### Problem statement
Give back, word for word, only the lines from the opening of the records through the one with "R = math.radians". Pictures stay out.
* begin Task material *
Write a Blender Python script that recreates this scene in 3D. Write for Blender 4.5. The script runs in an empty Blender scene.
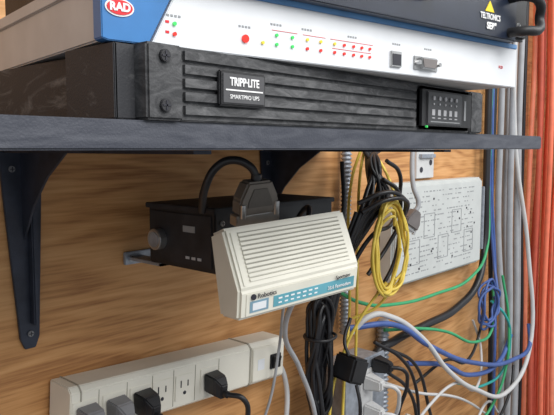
import bpy, bmesh, math, random
from mathutils import Vector, Matrix
random.seed(7)
sc = bpy.context.scene
sc.view_settings.view_transform = 'Standard'
Z0 = 1.45
R = math.radians

# ---------------------------------------------------------------- materials
def mat(name, col, rough=0.5, metal=0.0, var=0.12, scale=40, bump=0.0, emit=0, coat=0):
    m = bpy.data.materials.new(name); m.use_nodes = True
    nt = m.node_tree; b = nt.nodes['Principled BSDF']
    b.inputs['Roughness'].default_value = rough
    b.inputs['Metallic'].default_value = metal
    if coat: b.inputs['Coat Weight'].default_value = coat
    tc = nt.nodes.new('ShaderNodeTexCoord')
    n = nt.nodes.new('ShaderNodeTexNoise'); n.inputs['Scale'].default_value = scale
    n.inputs['Detail'].default_value = 6
    nt.links.new(tc.outputs['Object'], n.inputs['Vector'])
    r = nt.nodes.new('ShaderNodeValToRGB')
    r.color_ramp.elements[0].position = 0.3; r.color_ramp.elements[1].position = 0.7
    r.color_ramp.elements[0].color = tuple(c*(1-var) for c in col)+(1,)
    r.color_ramp.elements[1].color = tuple(min(1, c*(1+var)) for c in col)+(1,)
    nt.links.new(n.outputs['Fac'], r.inputs['Fac'])
    nt.links.new(r.outputs['Color'], b.inputs['Base Color'])
    if bump:
        bp = nt.nodes.new('ShaderNodeBump'); bp.inputs['Strength'].default_value = bump
        bp.inputs['Distance'].default_value = 0.001
        n2 = nt.nodes.new('ShaderNodeTexNoise'); n2.inputs['Scale'].default_value = 900
        nt.links.new(tc.outputs['Object'], n2.inputs['Vector'])
        nt.links.new(n2.outputs['Fac'], bp.inputs['Height'])
        nt.links.new(bp.outputs['Normal'], b.inputs['Normal'])
    if emit:
        b.inputs['Emission Color'].default_value = tuple(col)+(1,)
        b.inputs['Emission Strength'].default_value = emit
    return m

def scuffed(name, base, dust, rough=.6, amount=.62, sc1=(30, 30, 60), soft=.16):
    """dark plastic / paint with dusty pale scuffs"""
    m = bpy.data.materials.new(name); m.use_nodes = True
    nt = m.node_tree; N = nt.nodes; L = nt.links; b = N['Principled BSDF']
    b.inputs['Roughness'].default_value = rough
    tc = N.new('ShaderNodeTexCoord')
    mp = N.new('ShaderNodeMapping'); mp.inputs['Scale'].default_value = sc1
    L.new(tc.outputs['Object'], mp.inputs['Vector'])
    n1 = N.new('ShaderNodeTexNoise'); n1.inputs['Scale'].default_value = 1; n1.inputs['Detail'].default_value = 10
    n1.inputs['Roughness'].default_value = .72; n1.inputs['Distortion'].default_value = 1.2
    L.new(mp.outputs['Vector'], n1.inputs['Vector'])
    r1 = N.new('ShaderNodeValToRGB')
    r1.color_ramp.elements[0].position = amount-soft; r1.color_ramp.elements[0].color = (0, 0, 0, 1)
    r1.color_ramp.elements[1].position = amount+soft; r1.color_ramp.elements[1].color = (1, 1, 1, 1)
    L.new(n1.outputs['Fac'], r1.inputs['Fac'])
    mx = N.new('ShaderNodeMix'); mx.data_type = 'RGBA'
    mx.inputs[6].default_value = tuple(base)+(1,); mx.inputs[7].default_value = tuple(dust)+(1,)
    L.new(r1.outputs['Color'], mx.inputs[0]); L.new(mx.outputs[2], b.inputs['Base Color'])
    bp = N.new('ShaderNodeBump'); bp.inputs['Strength'].default_value = .2; bp.inputs['Distance'].default_value = .001
    n2 = N.new('ShaderNodeTexNoise'); n2.inputs['Scale'].default_value = 800
    L.new(tc.outputs['Object'], n2.inputs['Vector']); L.new(n2.outputs['Fac'], bp.inputs['Height'])
    L.new(bp.outputs['Normal'], b.inputs['Normal'])
    return m

def plywood():
    m = bpy.data.materials.new('plywood'); m.use_nodes = True
    nt = m.node_tree; L = nt.links; N = nt.nodes
    b = N['Principled BSDF']; b.inputs['Roughness'].default_value = 0.62
    tc = N.new('ShaderNodeTexCoord')
    mp = N.new('ShaderNodeMapping'); mp.inputs['Scale'].default_value = (1.3, 1, 6)
    mp.inputs['Rotation'].default_value = (0, R(4), 0)
    L.new(tc.outputs['Object'], mp.inputs['Vector'])
    big = N.new('ShaderNodeTexNoise'); big.inputs['Scale'].default_value = 1.5; big.inputs['Detail'].default_value = 2.5
    big.inputs['Distortion'].default_value = 0.7
    L.new(mp.outputs['Vector'], big.inputs['Vector'])
    mul = N.new('ShaderNodeMath'); mul.operation = 'MULTIPLY'; mul.inputs[1].default_value = 62
    L.new(big.outputs['Fac'], mul.inputs[0])
    sn = N.new('ShaderNodeMath'); sn.operation = 'SINE'; L.new(mul.outputs[0], sn.inputs[0])
    mr = N.new('ShaderNodeMapRange'); mr.inputs['From Min'].default_value = -1
    L.new(sn.outputs[0], mr.inputs['Value'])
    mp2 = N.new('ShaderNodeMapping'); mp2.inputs['Scale'].default_value = (7, 1, 150)
    L.new(tc.outputs['Object'], mp2.inputs['Vector'])
    fine = N.new('ShaderNodeTexNoise'); fine.inputs['Scale'].default_value = 2; fine.inputs['Detail'].default_value = 8
    L.new(mp2.outputs['Vector'], fine.inputs['Vector'])
    blo = N.new('ShaderNodeTexNoise'); blo.inputs['Scale'].default_value = 5; blo.inputs['Detail'].default_value = 5
    L.new(tc.outputs['Object'], blo.inputs['Vector'])
    a1 = N.new('ShaderNodeMath'); a1.operation = 'MULTIPLY_ADD'; a1.inputs[1].default_value = 0.17
    L.new(mr.outputs[0], a1.inputs[0])
    s2 = N.new('ShaderNodeMath'); s2.operation = 'MULTIPLY'; s2.inputs[1].default_value = 0.55
    L.new(fine.outputs['Fac'], s2.inputs[0]); L.new(s2.outputs[0], a1.inputs[2])
    a2 = N.new('ShaderNodeMath'); a2.operation = 'MULTIPLY_ADD'; a2.inputs[1].default_value = 0.5
    L.new(blo.outputs['Fac'], a2.inputs[0]); L.new(a1.outputs[0], a2.inputs[2])
    cr = N.new('ShaderNodeValToRGB')
    e = cr.color_ramp.elements
    e[0].position = 0.36; e[0].color = (.32, .130, .040, 1)
    e[1].position = 0.85; e[1].color = (.72, .395, .17, 1)
    k = e.new(0.56); k.color = (.56, .275, .098, 1)
    L.new(a2.outputs[0], cr.inputs['Fac'])
    L.new(cr.outputs['Color'], b.inputs['Base Color'])
    bp = N.new('ShaderNodeBump'); bp.inputs['Strength'].default_value = 0.15; bp.inputs['Distance'].default_value = 0.001
    L.new(fine.outputs['Fac'], bp.inputs['Height']); L.new(bp.outputs['Normal'], b.inputs['Normal'])
    return m

PLY = plywood()
SHELF = scuffed('shelf_laminate', (.038, .042, .058), (.095, .10, .12), .42, .56, (12, 12, 60))
BLK = mat('black_plastic', (.014, .014, .016), .5, var=.3, bump=.2)
UPSM = scuffed('scuffed_charcoal_plastic', (.030, .031, .034), (.13, .13, .135), .65, .58, (45, 45, 90), .14)
UPSR = scuffed('ridge_charcoal_plastic', (.040, .041, .044), (.15, .15, .155), .65, .57, (35, 35, 110), .14)
SIDE = scuffed('scuffed_black_steel', (.032, .033, .038), (.20, .20, .20), .65, .64, (14, 14, 40), .10)
BLKM = mat('black_metal', (.020, .020, .024), .6, .0, var=.4, bump=.2)
BRK = mat('bracket_black_steel', (.034, .040, .060), .40, .3, var=.3, bump=.2)
WHT = mat('white_enamel', (.77, .79, .82), .32, var=.03)
BEI = mat('beige_paint', (.57, .57, .57), .5, var=.06)
BLUE = mat('blue_plastic', (.04, .19, .47), .4, var=.1)
LBLUE = mat('light_blue_trim', (.13, .31, .60), .4, var=.1)
RED = mat('red_print', (.7, .02, .03), .4, var=.05)
NAVY = mat('navy_panel', (.012, .018, .035), .35, var=.2)
NAVYT = mat('navy_band', (.02, .07, .16), .35, var=.2)
WTXT = mat('white_print', (.85, .85, .85), .5, var=.02)
LTXT = mat('silver_print', (.50, .50, .52), .5, var=.02)
YTXT = mat('yellow_print', (.9, .65, .02), .5, var=.02)
DTXT = mat('dark_print', (.02, .02, .03), .5, var=.02)
GTXT = mat('grey_print', (.30, .31, .32), .5, var=.02)
LGRN = mat('green_led', (.05, .6, .12), .3, emit=.4)
LRED = mat('red_led', (.85, .03, .02), .3, emit=.4)
LYEL = mat('yellow_led', (.8, .6, .05), .3, emit=.3)
STEEL = mat('steel', (.55, .55, .55), .3, .9, var=.1)
GALV = mat('galvanised_steel', (.35, .38, .43), .45, .5, var=.2, scale=90)
MODEM = mat('modem_plastic', (.72, .70, .61), .42, var=.05, scale=25)
MODEMD = mat('modem_groove', (.34, .33, .28), .6, var=.04)
TEAL = mat('teal_label', (.12, .36, .44), .4, var=.3, scale=15)
STRIP = mat('strip_plastic', (.76, .73, .64), .45, var=.05, scale=20)
STRIPD = mat('strip_seam', (.36, .34, .28), .6, var=.04)
GPLUG = mat('grey_plug', (.20, .20, .21), .5, var=.1)
HOOD = mat('connector_hood', (.19, .165, .14), .45, .2, var=.15)
HOODG = mat('grey_hood', (.20, .18, .175), .4, .3, var=.15)
CBLK = mat('black_cable', (.012, .012, .015), .4, var=.2)
CYEL = mat('yellow_cable', (.78, .58, .09), .42, var=.1)
CORG = mat('orange_cable', (.86, .20, .11), .5, var=.10)
CORG2 = mat('orange_cable_dark', (.62, .12, .07), .5, var=.12)
CORG3 = mat('orange_cable_light', (.92, .30, .18), .5, var=.10)
CGRY = mat('grey_cable', (.36, .37, .39), .45, var=.1)
CWHT = mat('white_cable', (.58, .58, .58), .5, var=.05)
CBLU = mat('blue_cable', (.055, .11, .33), .45, var=.15)
CGRN = mat('green_cable', (.04, .36, .15), .45, var=.15)
CTEA = mat('teal_cable', (.03, .36, .34), .45, var=.15)
BOARD = mat('enclosure_paint', (.55, .57, .56), .5, var=.06, scale=25)
FLOOR = mat('concrete', (.25, .24, .23), .8, var=.2, scale=6)

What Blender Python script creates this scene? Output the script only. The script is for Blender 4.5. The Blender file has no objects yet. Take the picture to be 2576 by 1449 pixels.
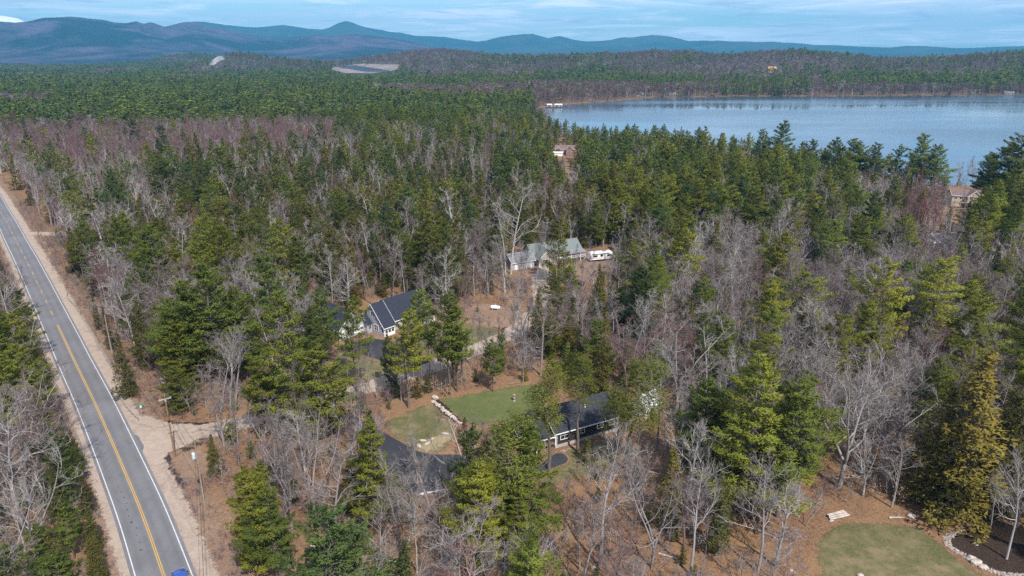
import bpy, bmesh, math, random
import numpy as np
from mathutils import Vector, Matrix

SC = bpy.context.scene
COL = SC.collection
# ------------------------------------------------------------------ camera
PITCH = math.radians(18.45); CAMH = 70.0
cd = bpy.data.cameras.new("camera"); cam = bpy.data.objects.new("camera", cd); COL.objects.link(cam)
cam.location = (0, 0, CAMH); cam.rotation_euler = (math.radians(90) - PITCH, 0, 0)
cd.sensor_width = 36.0; cd.lens = 24.78; cd.clip_start = 1.0; cd.clip_end = 60000.0
SC.camera = cam
# ------------------------------------------------------------------ sky and sun
SUN_EL, SUN_AZ = math.radians(50), math.radians(154)      # azimuth clockwise from +Y
W = bpy.data.worlds.new("World"); SC.world = W; W.use_nodes = True
wt = W.node_tree; wt.nodes.clear()
def wn(t, **k):
    n = wt.nodes.new(t)
    for a, b in k.items(): setattr(n, a, b)
    return n
sky = wn("ShaderNodeTexSky", sky_type='NISHITA', sun_disc=False)
sky.sun_elevation = SUN_EL; sky.sun_rotation = SUN_AZ
sky.air_density = 1.0; sky.dust_density = 0.3; sky.ozone_density = 3.0; sky.altitude = 200
SKY_STRENGTH = 0.12
tc = wn("ShaderNodeTexCoord")
sep = wn("ShaderNodeSeparateXYZ"); wt.links.new(tc.outputs["Generated"], sep.inputs[0])
zz = wn("ShaderNodeMath", operation='ADD'); wt.links.new(sep.outputs[2], zz.inputs[0]); zz.inputs[1].default_value = 0.045
zm = wn("ShaderNodeMath", operation='MAXIMUM'); wt.links.new(zz.outputs[0], zm.inputs[0]); zm.inputs[1].default_value = 0.02
dv = []
for i in (0, 1):
    d = wn("ShaderNodeMath", operation='DIVIDE'); wt.links.new(sep.outputs[i], d.inputs[0]); wt.links.new(zm.outputs[0], d.inputs[1]); dv.append(d)
cxy = wn("ShaderNodeCombineXYZ"); wt.links.new(dv[0].outputs[0], cxy.inputs[0]); wt.links.new(dv[1].outputs[0], cxy.inputs[1])
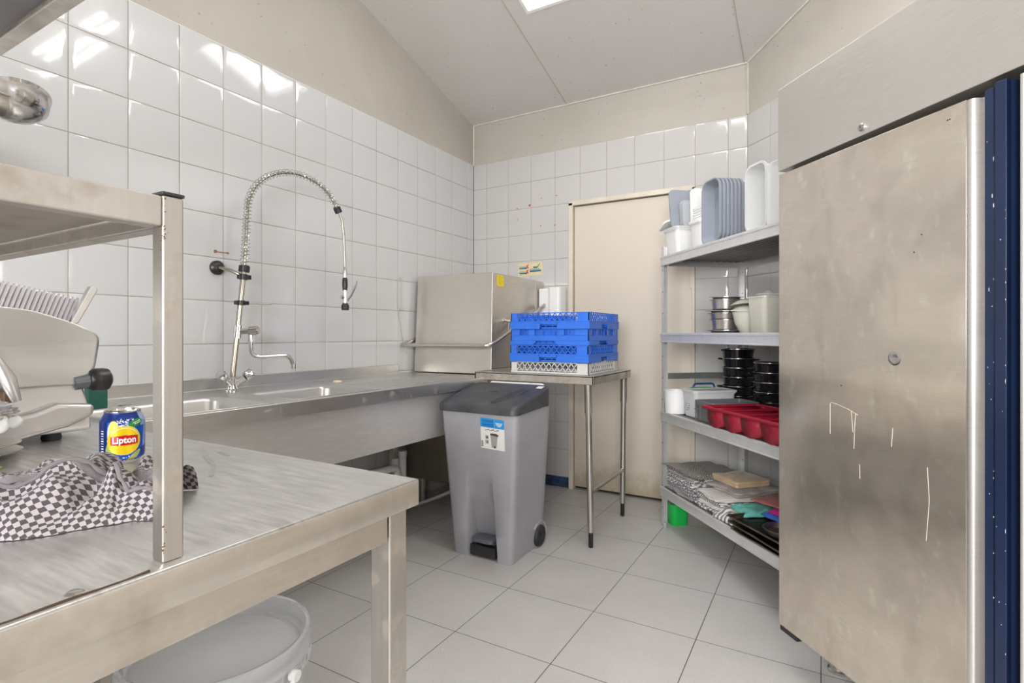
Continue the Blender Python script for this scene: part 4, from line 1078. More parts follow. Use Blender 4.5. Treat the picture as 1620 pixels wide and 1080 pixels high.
* end Task material *
### Exercise output
Write a Blender Python script that recreates this scene in 3D. Write for Blender 4.5. The script runs in an empty Blender scene.
import bpy, bmesh, math, random
from mathutils import Vector, Matrix
random.seed(7)
sc = bpy.context.scene
sc.view_settings.view_transform = 'Standard'
Z0 = 1.45
R = math.radians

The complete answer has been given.